**The task**. The data below is to be returned in full and exactly.

========================================================================

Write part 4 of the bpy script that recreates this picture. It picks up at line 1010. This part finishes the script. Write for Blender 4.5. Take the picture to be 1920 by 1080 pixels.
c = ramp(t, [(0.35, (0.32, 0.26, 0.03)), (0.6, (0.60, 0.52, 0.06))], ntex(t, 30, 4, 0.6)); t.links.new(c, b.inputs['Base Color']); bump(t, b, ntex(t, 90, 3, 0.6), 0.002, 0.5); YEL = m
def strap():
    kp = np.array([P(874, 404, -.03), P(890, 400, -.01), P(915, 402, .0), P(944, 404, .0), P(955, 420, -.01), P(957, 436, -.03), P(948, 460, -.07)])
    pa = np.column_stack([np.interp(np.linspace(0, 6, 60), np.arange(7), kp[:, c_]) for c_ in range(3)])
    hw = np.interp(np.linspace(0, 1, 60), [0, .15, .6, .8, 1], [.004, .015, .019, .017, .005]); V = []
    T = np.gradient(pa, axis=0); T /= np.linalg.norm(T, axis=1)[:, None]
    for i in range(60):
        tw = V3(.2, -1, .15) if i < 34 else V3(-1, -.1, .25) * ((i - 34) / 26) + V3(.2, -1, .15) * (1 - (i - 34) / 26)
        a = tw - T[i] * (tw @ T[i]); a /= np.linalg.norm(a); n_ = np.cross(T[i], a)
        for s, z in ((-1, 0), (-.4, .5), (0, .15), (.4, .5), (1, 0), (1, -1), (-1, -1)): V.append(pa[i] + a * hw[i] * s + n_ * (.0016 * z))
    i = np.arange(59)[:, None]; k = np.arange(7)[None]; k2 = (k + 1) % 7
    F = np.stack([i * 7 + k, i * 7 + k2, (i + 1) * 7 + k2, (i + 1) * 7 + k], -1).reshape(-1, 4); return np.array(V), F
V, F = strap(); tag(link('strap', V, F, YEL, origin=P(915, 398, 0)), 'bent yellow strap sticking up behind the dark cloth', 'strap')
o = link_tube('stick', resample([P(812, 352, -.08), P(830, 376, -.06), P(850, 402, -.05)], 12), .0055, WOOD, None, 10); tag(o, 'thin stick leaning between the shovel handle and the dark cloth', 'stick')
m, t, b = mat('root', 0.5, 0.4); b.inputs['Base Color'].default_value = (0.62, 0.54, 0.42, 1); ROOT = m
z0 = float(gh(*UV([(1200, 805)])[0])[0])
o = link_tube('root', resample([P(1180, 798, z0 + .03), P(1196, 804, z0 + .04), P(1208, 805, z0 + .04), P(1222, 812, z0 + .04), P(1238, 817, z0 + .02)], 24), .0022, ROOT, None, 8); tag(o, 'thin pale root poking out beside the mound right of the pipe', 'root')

========================================================================

**Result**.
Write part 4 of the bpy script that recreates this picture. It picks up at line 1010. This part finishes the script. Write for Blender 4.5. Take the picture to be 1920 by 1080 pixels.
c = ramp(t, [(0.35, (0.32, 0.26, 0.03)), (0.6, (0.60, 0.52, 0.06))], ntex(t, 30, 4, 0.6)); t.links.new(c, b.inputs['Base Color']); bump(t, b, ntex(t, 90, 3, 0.6), 0.002, 0.5); YEL = m
def strap():
    kp = np.array([P(874, 404, -.03), P(890, 400, -.01), P(915, 402, .0), P(944, 404, .0), P(955, 420, -.01), P(957, 436, -.03), P(948, 460, -.07)])
    pa = np.column_stack([np.interp(np.linspace(0, 6, 60), np.arange(7), kp[:, c_]) for c_ in range(3)])
    hw = np.interp(np.linspace(0, 1, 60), [0, .15, .6, .8, 1], [.004, .015, .019, .017, .005]); V = []
    T = np.gradient(pa, axis=0); T /= np.linalg.norm(T, axis=1)[:, None]
    for i in range(60):
        tw = V3(.2, -1, .15) if i < 34 else V3(-1, -.1, .25) * ((i - 34) / 26) + V3(.2, -1, .15) * (1 - (i - 34) / 26)
        a = tw - T[i] * (tw @ T[i]); a /= np.linalg.norm(a); n_ = np.cross(T[i], a)
        for s, z in ((-1, 0), (-.4, .5), (0, .15), (.4, .5), (1, 0), (1, -1), (-1, -1)): V.append(pa[i] + a * hw[i] * s + n_ * (.0016 * z))
    i = np.arange(59)[:, None]; k = np.arange(7)[None]; k2 = (k + 1) % 7
    F = np.stack([i * 7 + k, i * 7 + k2, (i + 1) * 7 + k2, (i + 1) * 7 + k], -1).reshape(-1, 4); return np.array(V), F
V, F = strap(); tag(link('strap', V, F, YEL, origin=P(915, 398, 0)), 'bent yellow strap sticking up behind the dark cloth', 'strap')
o = link_tube('stick', resample([P(812, 352, -.08), P(830, 376, -.06), P(850, 402, -.05)], 12), .0055, WOOD, None, 10); tag(o, 'thin stick leaning between the shovel handle and the dark cloth', 'stick')
m, t, b = mat('root', 0.5, 0.4); b.inputs['Base Color'].default_value = (0.62, 0.54, 0.42, 1); ROOT = m
z0 = float(gh(*UV([(1200, 805)])[0])[0])
o = link_tube('root', resample([P(1180, 798, z0 + .03), P(1196, 804, z0 + .04), P(1208, 805, z0 + .04), P(1222, 812, z0 + .04), P(1238, 817, z0 + .02)], 24), .0022, ROOT, None, 8); tag(o, 'thin pale root poking out beside the mound right of the pipe', 'root')